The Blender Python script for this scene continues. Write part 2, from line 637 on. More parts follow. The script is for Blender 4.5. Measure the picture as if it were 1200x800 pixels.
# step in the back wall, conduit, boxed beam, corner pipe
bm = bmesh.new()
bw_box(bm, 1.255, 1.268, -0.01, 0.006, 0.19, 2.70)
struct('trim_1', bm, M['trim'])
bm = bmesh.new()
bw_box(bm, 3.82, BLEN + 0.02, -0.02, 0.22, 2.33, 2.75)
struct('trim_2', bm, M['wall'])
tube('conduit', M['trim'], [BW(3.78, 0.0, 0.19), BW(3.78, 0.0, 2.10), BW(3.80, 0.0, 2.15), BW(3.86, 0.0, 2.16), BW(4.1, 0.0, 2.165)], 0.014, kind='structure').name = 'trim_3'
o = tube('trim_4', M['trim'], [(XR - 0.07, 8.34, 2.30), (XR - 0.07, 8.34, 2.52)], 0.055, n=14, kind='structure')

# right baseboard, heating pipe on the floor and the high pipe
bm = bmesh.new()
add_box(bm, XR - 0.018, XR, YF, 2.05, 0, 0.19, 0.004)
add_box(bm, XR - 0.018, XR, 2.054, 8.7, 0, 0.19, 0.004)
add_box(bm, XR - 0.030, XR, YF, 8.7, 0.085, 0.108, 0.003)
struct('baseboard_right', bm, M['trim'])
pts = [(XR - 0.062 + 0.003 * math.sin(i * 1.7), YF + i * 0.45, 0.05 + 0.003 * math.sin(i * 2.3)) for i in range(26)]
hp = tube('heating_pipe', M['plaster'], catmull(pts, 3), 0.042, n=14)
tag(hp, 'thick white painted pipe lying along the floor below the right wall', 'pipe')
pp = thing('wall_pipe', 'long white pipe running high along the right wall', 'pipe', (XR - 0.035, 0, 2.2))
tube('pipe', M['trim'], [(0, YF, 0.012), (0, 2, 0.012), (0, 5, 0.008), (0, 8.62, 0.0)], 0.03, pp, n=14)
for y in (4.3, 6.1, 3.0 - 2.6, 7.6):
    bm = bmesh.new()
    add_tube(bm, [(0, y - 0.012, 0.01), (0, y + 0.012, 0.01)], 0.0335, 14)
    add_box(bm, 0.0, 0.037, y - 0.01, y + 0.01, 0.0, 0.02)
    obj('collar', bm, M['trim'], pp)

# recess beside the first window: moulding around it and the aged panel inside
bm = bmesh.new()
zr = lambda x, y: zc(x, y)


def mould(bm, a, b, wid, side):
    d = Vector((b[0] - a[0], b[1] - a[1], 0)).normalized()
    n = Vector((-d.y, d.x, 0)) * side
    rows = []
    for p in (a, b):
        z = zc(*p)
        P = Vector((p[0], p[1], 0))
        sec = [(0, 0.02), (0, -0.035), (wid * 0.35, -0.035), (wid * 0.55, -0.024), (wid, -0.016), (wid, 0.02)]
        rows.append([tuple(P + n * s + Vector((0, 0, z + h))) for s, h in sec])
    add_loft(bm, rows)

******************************

_Problem to solve:_
Lines from the start of the material above through the line containing "o = tube('trim_4', M['trim'], [(XR" are to be duplicated exactly, and only those.

_Solution:_
The Blender Python script for this scene continues. Write part 2, from line 637 on. More parts follow. The script is for Blender 4.5. Measure the picture as if it were 1200x800 pixels.
# step in the back wall, conduit, boxed beam, corner pipe
bm = bmesh.new()
bw_box(bm, 1.255, 1.268, -0.01, 0.006, 0.19, 2.70)
struct('trim_1', bm, M['trim'])
bm = bmesh.new()
bw_box(bm, 3.82, BLEN + 0.02, -0.02, 0.22, 2.33, 2.75)
struct('trim_2', bm, M['wall'])
tube('conduit', M['trim'], [BW(3.78, 0.0, 0.19), BW(3.78, 0.0, 2.10), BW(3.80, 0.0, 2.15), BW(3.86, 0.0, 2.16), BW(4.1, 0.0, 2.165)], 0.014, kind='structure').name = 'trim_3'
o = tube('trim_4', M['trim'], [(XR - 0.07, 8.34, 2.30), (XR - 0.07, 8.34, 2.52)], 0.055, n=14, kind='structure')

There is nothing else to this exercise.